*GOAL*
Lift every line from the entries that includes the word "scene".

[Recorded data]

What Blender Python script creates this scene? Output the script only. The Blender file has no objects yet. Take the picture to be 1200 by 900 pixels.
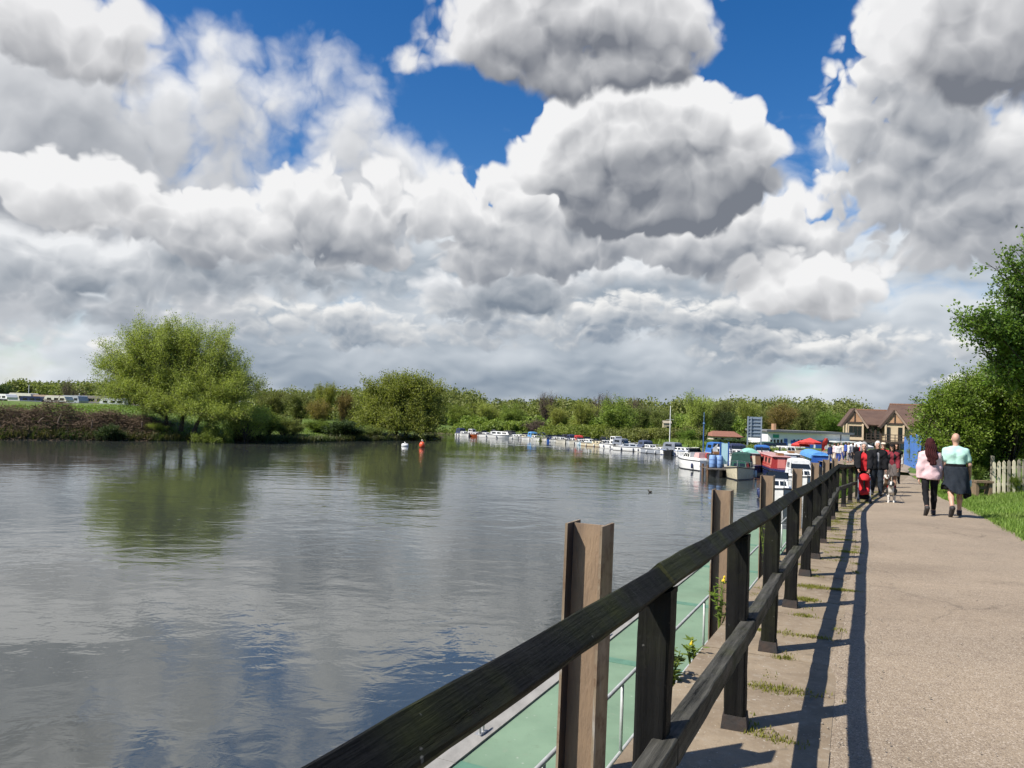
import bpy, bmesh, math, random
import numpy as np
from mathutils import Vector, Matrix, Euler, Quaternion
SC = bpy.context.scene
COL = SC.collection
RNG = random.Random(7)
R = math.radians

# ------------------------------------------------------------------ camera frame (used to survey real positions)
F = 900.0
ROLL = R(2.0)
CZ = 1.6
PITCH = math.atan(33.0 / 900.0 * math.cos(ROLL))
_f = np.array([0, math.cos(PITCH), math.sin(PITCH)])
_r0 = np.array([1.0, 0, 0])
_u0 = np.cross(_r0, _f)
_r = _r0 * math.cos(ROLL) + _u0 * math.sin(ROLL)
_u = _u0 * math.cos(ROLL) - _r0 * math.sin(ROLL)
def ray(x, y):
    d = _f + (x - 600) / F * _r - (y - 450) / F * _u
    return d / d[1]
def at_y(x, y, Y):
    return np.array([0, 0, CZ]) + ray(x, y) * Y
def at_z(x, y, z):
    d = ray(x, y)
    return np.array([0, 0, CZ]) + d * ((z - CZ) / d[2])
cam_data = bpy.data.cameras.new("camera")
cam = bpy.data.objects.new("camera", cam_data)
COL.objects.link(cam)
cam_data.sensor_width = 36.0
cam_data.lens = 36.0 * 900 / 1200
cam_data.clip_start = 0.05
cam_data.clip_end = 20000
m = Matrix(((_r[0], _u[0], -_f[0]), (_r[1], _u[1], -_f[1]), (_r[2], _u[2], -_f[2])))
cam.matrix_world = Matrix.Translation((0, 0, CZ)) @ m.to_4x4()
SC.camera = cam

# ------------------------------------------------------------------ node helper
class NT:
    def __init__(s, tree):
        s.t = tree; s.n = tree.nodes; s.l = tree.links
    def new(s, kind, **kw):
        n = s.n.new(kind)
        for k, v in kw.items():
            setattr(n, k, v)
        return n
    def put(s, sock, v):
        if v is None: return
        if isinstance(v, bpy.types.NodeSocket): s.l.new(v, sock)
        else:
            if sock.type == 'RGBA' and isinstance(v, (tuple, list)) and len(v) == 3: v = (*v, 1)
            sock.default_value = v
    def m(s, op, a, b=None, c=None, clamp=False):
        n = s.new('ShaderNodeMath', operation=op, use_clamp=clamp)
        for i, v in enumerate((a, b, c)): s.put(n.inputs[i], v)
        return n.outputs[0]
    def vm(s, op, a, b=None, c=None, out=0):
        n = s.new('ShaderNodeVectorMath', operation=op)
        for i, v in enumerate((a, b, c)):
            if v is None: continue
            if op == 'SCALE' and i == 1: s.put(n.inputs['Scale'], v)
            else: s.put(n.inputs[i], v)
        return n.outputs['Value'] if op in ('DOT_PRODUCT', 'LENGTH', 'DISTANCE') else n.outputs[0]
    def xyz(s, x, y, z=0.0):
        n = s.new('ShaderNodeCombineXYZ')
        for i, v in enumerate((x, y, z)): s.put(n.inputs[i], v)
        return n.outputs[0]
    def sep(s, v):
        n = s.new('ShaderNodeSeparateXYZ'); s.put(n.inputs[0], v); return n.outputs
    def noise(s, vec, scale=5.0, detail=4.0, rough=0.5, lac=2.0, dist=0.0, out='Fac', w=None, dim='3D'):
        n = s.new('ShaderNodeTexNoise', noise_dimensions=dim if w is None else '4D')
        s.put(n.inputs['Vector'], vec); s.put(n.inputs['Scale'], scale); s.put(n.inputs['Detail'], detail)
        s.put(n.inputs['Roughness'], rough); s.put(n.inputs['Lacunarity'], lac); s.put(n.inputs['Distortion'], dist)
        if w is not None: s.put(n.inputs['W'], w)
        return n.outputs[out]
    def vor(s, vec, scale=5.0, feature='F1', detail=0.0, rough=0.5, smooth=0.5, out='Distance', rnd=1.0, dim='3D'):
        n = s.new('ShaderNodeTexVoronoi', feature=feature, voronoi_dimensions=dim)
        s.put(n.inputs['Vector'], vec); s.put(n.inputs['Scale'], scale)
        if 'Detail' in n.inputs: s.put(n.inputs['Detail'], detail); s.put(n.inputs['Roughness'], rough)
        if feature == 'SMOOTH_F1': s.put(n.inputs['Smoothness'], smooth)
        s.put(n.inputs['Randomness'], rnd)
        return n.outputs[out]
    def mix(s, f, a, b, mode='MIX'):
        n = s.new('ShaderNodeMix', data_type='RGBA', blend_type=mode)
        n.clamp_factor = True
        s.put(n.inputs[0], f); s.put(n.inputs[6], a); s.put(n.inputs[7], b)
        return n.outputs[2]
    def fmix(s, f, a, b):
        n = s.new('ShaderNodeMix', data_type='FLOAT'); n.clamp_factor = True
        s.put(n.inputs[0], f); s.put(n.inputs[2], a); s.put(n.inputs[3], b)
        return n.outputs[0]
    def mr(s, v, a, b, c=0.0, d=1.0, smooth=False):
        n = s.new('ShaderNodeMapRange', interpolation_type='SMOOTHSTEP' if smooth else 'LINEAR')
        n.clamp = True
        s.put(n.inputs[0], v); s.put(n.inputs[1], a); s.put(n.inputs[2], b); s.put(n.inputs[3], c); s.put(n.inputs[4], d)
        return n.outputs[0]
    def ramp(s, f, stops, interp='LINEAR'):
        n = s.new('ShaderNodeValToRGB'); e = n.color_ramp.elements
        n.color_ramp.interpolation = interp
        while len(e) < len(stops): e.new(0.5)
        for i, (p, c) in enumerate(stops):
            e[i].position = p; e[i].color = (*c, 1) if len(c) == 3 else c
        s.put(n.inputs[0], f); return n.outputs[0]
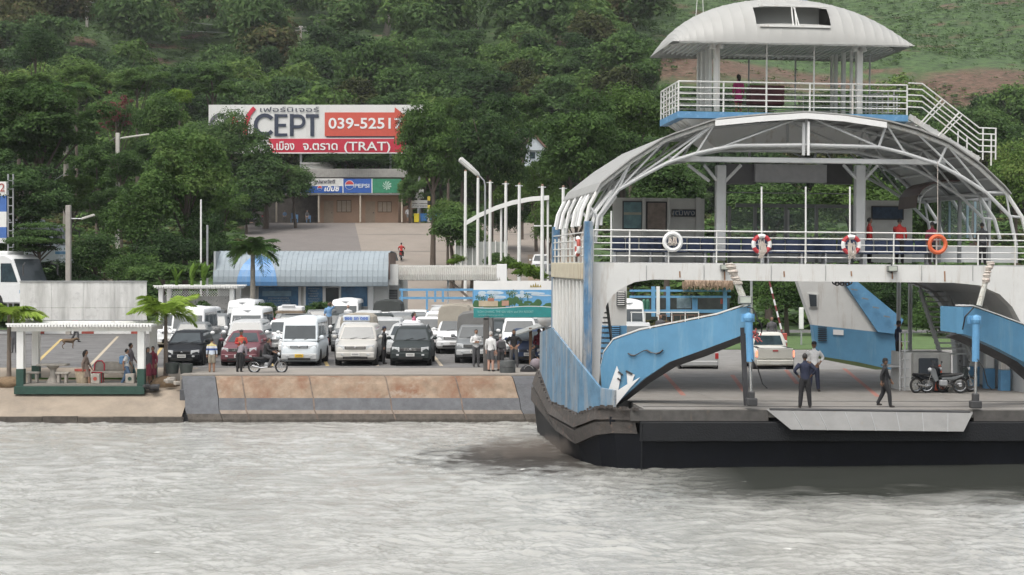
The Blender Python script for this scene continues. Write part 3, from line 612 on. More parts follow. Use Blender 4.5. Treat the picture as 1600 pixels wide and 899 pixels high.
# ---- main roof truss arches
OUT = [(915, 352), (921, 322), (938, 291), (985, 254), (1040, 219), (1118, 192), (1190, 185), (1260, 181), (1320, 186), (1385, 195), (1432, 208), (1480, 227), (1530, 262), (1572, 302), (1597, 340), (1606, 372)]
INN = [(930, 380), (934, 340), (966, 297), (1004, 275), (1044, 254), (1088, 240), (1120, 233), (1150, 228), (1260, 227), (1373, 230), (1414, 240), (1466, 257), (1505, 278), (1541, 301), (1578, 338), (1588, 384)]
def arch(yl, r=.075, mat=FWH, mat2=FGR, full=True):
    A = [L(a, b, 6.3) + Vector((0, yl - 6.3, 0)) for a, b in OUT]; B_ = [L(a, b, 6.3) + Vector((0, yl - 6.3, 0)) for a, b in INN]
    MB().tube(A, r, 8).build('roof_arch', mat, f, smooth=True)
    if not full: return A, B_
    MB().tube(B_, r * .9, 8).build('truss_chord', mat2, f, smooth=True)
    for i, j in ((1, 1), (3, 2), (5, 4), (7, 8), (9, 9), (11, 11), (13, 13), (14, 14)):
        MB().tube([A[i], B_[j]], .048, 6).build('truss_post', mat2, f)
    for i, j in ((3, 1), (4, 2), (5, 2), (5, 5), (7, 6), (7, 9), (9, 10), (11, 13), (10, 12), (13, 14)):
        MB().tube([A[i], B_[j]], .038, 5).build('truss_web', mat2, f)
    return A, B_
A0, B0 = arch(6.3)
for yy_ in (9.0, 12.0, 15.2): arch(yy_, .07, FGR, FGR, full=(yy_ in (9.0, 15.2)))
# roof sheets between arches with standing seams
from itertools import accumulate
lens = [0] + list(accumulate((A0[i + 1] - A0[i]).length for i in range(len(A0) - 1))); TL = lens[-1]
def arcpt(s):
    for i in range(len(lens) - 1):
        if s <= lens[i + 1] + 1e-6: return A0[i].lerp(A0[i + 1], (s - lens[i]) / (lens[i + 1] - lens[i]))
    return A0[-1]
ns = 40; s0, s1 = lens[2] - .35, TL - 1.6
up = Vector((0, 0, .1))
for k in range(12):
    sa, sb = s0 + (s1 - s0) * k / 12, s0 + (s1 - s0) * (k + 1) / 12 - .012
    pts = [arcpt(sa + (sb - sa) * i / 4) for i in range(5)]
    MB().strip([p + up + Vector((0, -.25, 0)) for p in pts], [p + up + Vector((0, 9.6, 0)) for p in pts], (0, 0, .05)).build('roof_sheet', CORR, f, fix=True)
m = MB()
for k in range(26):
    s = s0 + (s1 - s0) * (k + .5) / 26; p = arcpt(s) + Vector((0, 0, .02)); m.bar(p + Vector((0, -.1, 0)), p + Vector((0, 9.5, 0)), .05, .07)
m.build('roof_purlin', FGR, f)
# bright edge strip on the crown of the front arch
cp = [L(a, b - 1.5, 5.98) for a, b in ((1118, 194), (1190, 187), (1260, 182.5), (1320, 187), (1386, 197))]
MB().strip([p + Vector((0, 0, .1)) for p in cp], [p + Vector((0, 0, -.1)) for p in cp], (0, .1, 0)).build('roof_edge_trim', WHITE2, f)
# exposed rib tubes at the left eave
for k in range(5):
    y = 1.9 + k * 1.9
    pts = [arcpt(s) + Vector((0, y, 0)) for s in (.0, .6, 1.1, 1.9, 2.9)]; MB().tube(pts, .075, 6).build('eave_rib', WHITE2, f, smooth=True)
# second layer: gusset tubes at both front springings
for pts in ([(925, 352), (931, 330), (955, 300), (965, 296)], [(938, 352), (940, 336), (962, 306)]): MB().tube([L(a, b, 6.4) for a, b in pts], .07, 6).build('knee_tube', WHITE2, f)
# cross beam, columns, braces
def fr(x0, y0, x1, y1, yl, dep, mat, nm, bev=0): 
    a_, b_ = L(x0, y0, yl), L(x1, y1, yl); return MB().b(a_.x, b_.x, yl, yl + dep, a_.z, b_.z).build(nm, mat, f, bevel=bev)
fr(1046, 244, 1478, 258, 6.5, .3, FGR, 'cross_beam', .02)
for px in (1127, 1345): fr(px - 7, 258, px + 7, 408, 8.2, .35, FGR, 'deck_column', .03)
for a_, b_ in (((1100, 258), (1122, 285)), ((1158, 258), (1132, 285)), ((1318, 258), (1340, 282)), ((1372, 258), (1350, 282)), ((1075, 258), (1108, 283))):
    MB().tube([L(*a_, 8.0), L(*b_, 8.3)], .06, 6).build('knee_brace', FGR, f)
fr(1254, 192, 1258, 243, 6.2, .08, FGR, 'king_post')
fr(1262, 190, 1265, 243, 6.1, .06, WHITE2, 'king_post_pipe')
# suspended equipment panels
fr(1180, 256, 1292, 286, 11, .5, M('panel_grey', (.4, .4, .41), .6), 'ceiling_screen', .02)
fr(1133, 256, 1181, 288, 11.2, .6, M('cabinet_grey', (.12, .12, .125), .6), 'ceiling_cabinet'); fr(1292, 256, 1332, 288, 11.2, .6, DARK, 'ceiling_cabinet')
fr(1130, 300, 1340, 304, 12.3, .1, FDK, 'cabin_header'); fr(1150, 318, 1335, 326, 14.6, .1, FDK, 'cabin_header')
# cabins at the after end of the deck
CAB = M('cabin_wall_cream', (.66, .66, .63), .6, var=.08)
def cab(x0, x1, y0, yl, nm='cabin_wall'): return fr(x0, y0, x1, 411, yl, .12, CAB, nm)
cab(958, 1100, 309, 13.5); cab(1345, 1425, 313, 13.5)
POS = [M('poster_blue_green', (.16, .28, .3), .5, var=.4, scale=2.5), M('poster_red_green', (.25, .2, .17), .5, var=.35, scale=3), M('poster_dark_blue', (.04, .07, .12), .5, var=.4, scale=5)]
for x0, y0, x1, y1, mt in ((973, 314, 1004, 359, 0), (1010, 315, 1042, 360, 1), (1050, 327, 1088, 339, 2), (1362, 322, 1412, 344, 2)):
    o = fr(x0, y0, x1, y1, 13.42, .05, DARK, 'poster_frame'); fr(x0 + 2, y0 + 2, x1 - 2, y1 - 2, 13.38, .03, POS[mt], 'poster')
fr(975, 332, 1002, 336, 13.36, .015, M('poster_sand', (.4, .38, .3), .6), 'poster')
for x0, x1 in ((1004, 1008), (1043, 1047), (1088, 1094)): fr(x0, 309, x1, 411, 13.34, .1, FWH, 'cabin_pilaster')
text('พุฒิพงษ์', .3, M('dim_white_text', (.45, .45, .45), .6), L(1070, 333, 13.36), f, width=1.3)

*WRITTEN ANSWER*
What Blender Python script creates this scene? Output the script only. The Blender file has no objects yet. Take the picture to be 1200 by 900 pixels.
SC = bpy.context.scene
The Blender Python script for this scene continues. Write part 3, from line 612 on. More parts follow. Use Blender 4.5. Treat the picture as 1600 pixels wide and 899 pixels high.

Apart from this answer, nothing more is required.